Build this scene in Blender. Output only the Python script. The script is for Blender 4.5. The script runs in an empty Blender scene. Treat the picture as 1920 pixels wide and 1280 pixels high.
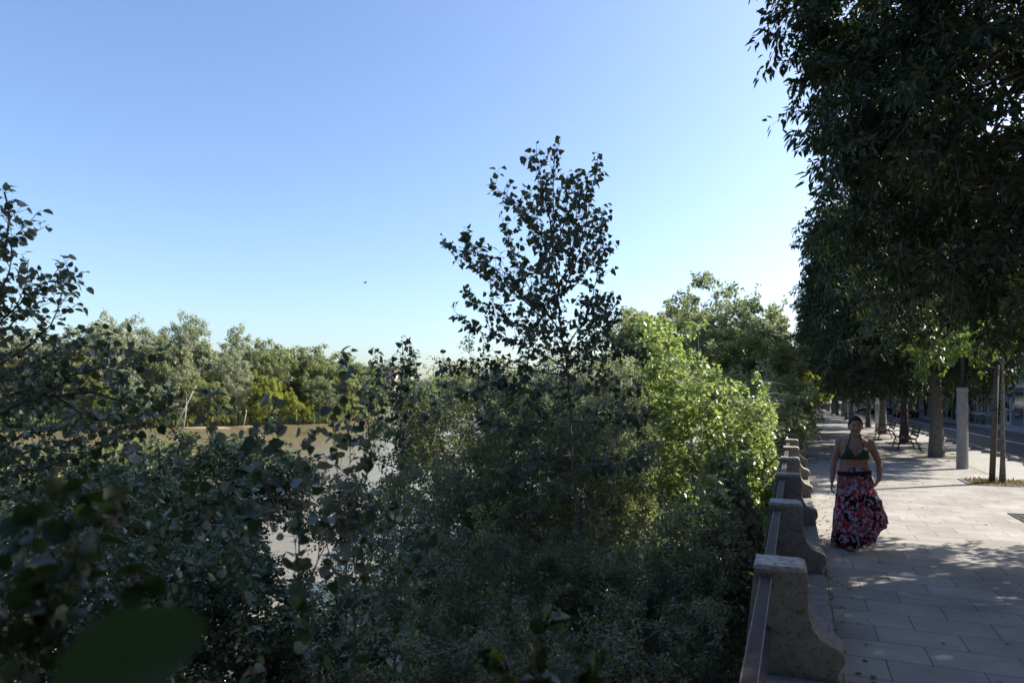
import bpy, bmesh, math, random
import numpy as np

sc = bpy.context.scene
COL = sc.collection
R = math.radians
H = 1.9                       # camera height above the promenade
TH = R(22.57)                 # angle between the view axis and the promenade
CS, SN = math.cos(TH), math.sin(TH)
VX, VY = 960.0, 744.0         # column of the view axis, row of the horizon (1920 px photograph)
F = 1280.0


def P(px, py, D):
    """point at depth D (metres along the view axis) seen at photograph pixel px,py"""
    xc = (px - VX) / F * D
    return np.array([xc * CS - D * SN, D * CS + xc * SN, H - (py - VY) / F * D])


def G(px, py, z=0.0):
    D = F * (H - z) / (py - VY)
    return P(px, py, D)


# ------------------------------------------------------------------ naming
def tag(o, label=None, cat=None, group=None, kind=None):
    if label: o['label'] = label
    if cat: o['category'] = cat
    if group: o['group'] = group
    if kind: o['kind'] = kind
    return o


def empty(name, loc=(0, 0, 0), rz=0.0, label=None, cat=None, group=None):
    o = bpy.data.objects.new(name, None)
    o.empty_display_size = 0.2
    COL.objects.link(o)
    o.location = loc
    o.rotation_euler = (0, 0, rz)
    return tag(o, label, cat, group)


def copy_tree(o, parent=None):
    c = o.copy()
    COL.objects.link(c)
    c.parent = parent
    for ch in [x for x in bpy.data.objects if x.parent == o]:
        copy_tree(ch, c)
    return c


ORD = ['first', 'second', 'third', 'fourth', 'fifth', 'sixth', 'seventh', 'eighth', 'ninth', 'tenth', 'eleventh',
       'twelfth', 'thirteenth', 'fourteenth', 'fifteenth', 'sixteenth', 'seventeenth', 'eighteenth', 'nineteenth',
       'twentieth', 'twenty-first', 'twenty-second', 'twenty-third', 'twenty-fourth', 'twenty-fifth', 'twenty-sixth',
       'twenty-seventh', 'twenty-eighth', 'twenty-ninth', 'thirtieth', 'thirty-first', 'thirty-second']


# ------------------------------------------------------------------ mesh helpers
def link(name, me, mat=None, parent=None):
    o = bpy.data.objects.new(name, me)
    if mat is not None: me.materials.append(mat)
    COL.objects.link(o)
    o.parent = parent
    return o


def np_mesh(name, V, Fq, smooth=False):
    """V (n,3), Fq list of arrays (m,k)"""
    me = bpy.data.meshes.new(name)
    V = np.asarray(V, dtype=np.float32)
    if not isinstance(Fq, list): Fq = [Fq]
    Fq = [np.asarray(f, dtype=np.int32) for f in Fq if len(f)]
    tot = np.concatenate([np.full(len(f), f.shape[1], dtype=np.int32) for f in Fq])
    loops = np.concatenate([f.ravel() for f in Fq])
    st = np.concatenate([[0], np.cumsum(tot)[:-1]]).astype(np.int32)
    me.vertices.add(len(V)); me.vertices.foreach_set('co', V.ravel())
    me.loops.add(len(loops)); me.loops.foreach_set('vertex_index', loops)
    me.polygons.add(len(tot)); me.polygons.foreach_set('loop_start', st)
    me.polygons.foreach_set('loop_total', tot)
    if smooth: me.polygons.foreach_set('use_smooth', np.ones(len(tot), dtype=bool))
    me.update(calc_edges=True)
    return me


class MB:
    """collects shapes into one mesh"""
    def __init__(s): s.bm = bmesh.new()

    def box(s, c, d, rz=0.0, bev=0.0, taper=1.0):
        m = bmesh.ops.create_cube(s.bm, size=1.0)['verts']
        ca, sa = math.cos(rz), math.sin(rz)
        for v in m:
            t = taper if v.co.z > 0 else 1.0
            x, y, z = v.co.x * d[0] * t, v.co.y * d[1] * t, v.co.z * d[2]
            v.co = (c[0] + x * ca - y * sa, c[1] + x * sa + y * ca, c[2] + z)
        if bev:
            es = list({e for v in m for e in v.link_edges})
            bmesh.ops.bevel(s.bm, geom=es, offset=bev, segments=2, profile=.6, affect='EDGES')
        return s

    def rod(s, a, b, r0, r1=None, n=8, cap=True):
        if r1 is None: r1 = r0
        tube_bm(s.bm, [a, b], [r0, r1], n, cap)
        return s

    def path(s, pts, rad, n=8):
        if not hasattr(rad, '__len__'): rad = [rad] * len(pts)
        tube_bm(s.bm, pts, rad, n, True)
        return s

    def prism(s, outline, axis, a, b):
        """extrude a 2D outline along 'x' or 'y' or 'z' from a to b"""
        def mk(u, v, w):
            return {'x': (w, u, v), 'y': (u, w, v), 'z': (u, v, w)}[axis]
        A = [s.bm.verts.new(mk(u, v, a)) for u, v in outline]
        B = [s.bm.verts.new(mk(u, v, b)) for u, v in outline]
        n = len(A)
        for i in range(n):
            s.bm.faces.new((A[i], A[(i + 1) % n], B[(i + 1) % n], B[i]))
        s.bm.faces.new(A[::-1]); s.bm.faces.new(B)
        return s

    def ball(s, c, r, seg=16, rings=10):
        m = bmesh.ops.create_uvsphere(s.bm, u_segments=seg, v_segments=rings, radius=1.0)['verts']
        if not hasattr(r, '__len__'): r = (r, r, r)
        for v in m: v.co = (c[0] + v.co.x * r[0], c[1] + v.co.y * r[1], c[2] + v.co.z * r[2])
        return s

    def build(s, name, mat, parent=None, smooth=False, bev=0.0):
        bmesh.ops.recalc_face_normals(s.bm, faces=s.bm.faces)
        me = bpy.data.meshes.new(name)
        s.bm.to_mesh(me); s.bm.free()
        if smooth:
            me.polygons.foreach_set('use_smooth', np.ones(len(me.polygons), dtype=bool))
        o = link(name, me, mat, parent)
        if bev:
            b = o.modifiers.new('bevel', 'BEVEL'); b.width = bev; b.segments = 2; b.limit_method = 'ANGLE'
        return o


def frame(t):
    t = t / (np.linalg.norm(t) + 1e-9)
    a = np.array([0, 0, 1.0]) if abs(t[2]) < .9 else np.array([1.0, 0, 0])
    u = np.cross(a, t); u /= np.linalg.norm(u)
    return u, np.cross(t, u)


def tube_bm(bm, pts, rad, n=8, cap=True):
    pts = [np.array(p, dtype=float) for p in pts]
    rings = []
    u0 = None
    for i, p in enumerate(pts):
        t = pts[min(i + 1, len(pts) - 1)] - pts[max(i - 1, 0)]
        t /= (np.linalg.norm(t) + 1e-9)
        if u0 is None: u, v = frame(t)
        else:
            u = u0 - t * np.dot(u0, t); u /= (np.linalg.norm(u) + 1e-9); v = np.cross(t, u)
        u0 = u
        rings.append([bm.verts.new(p + rad[i] * (math.cos(6.28318 * k / n) * u + math.sin(6.28318 * k / n) * v)) for k in range(n)])
    for A, B in zip(rings[:-1], rings[1:]):
        for k in range(n):
            bm.faces.new((A[k], A[(k + 1) % n], B[(k + 1) % n], B[k]))
    if cap:
        bm.faces.new(rings[0][::-1]); bm.faces.new(rings[-1])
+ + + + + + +
* TASK DETAILS
Determine how many lines include the word "scene" and report that number by itself.

* SOLUTION TO THIS PROBLEM
2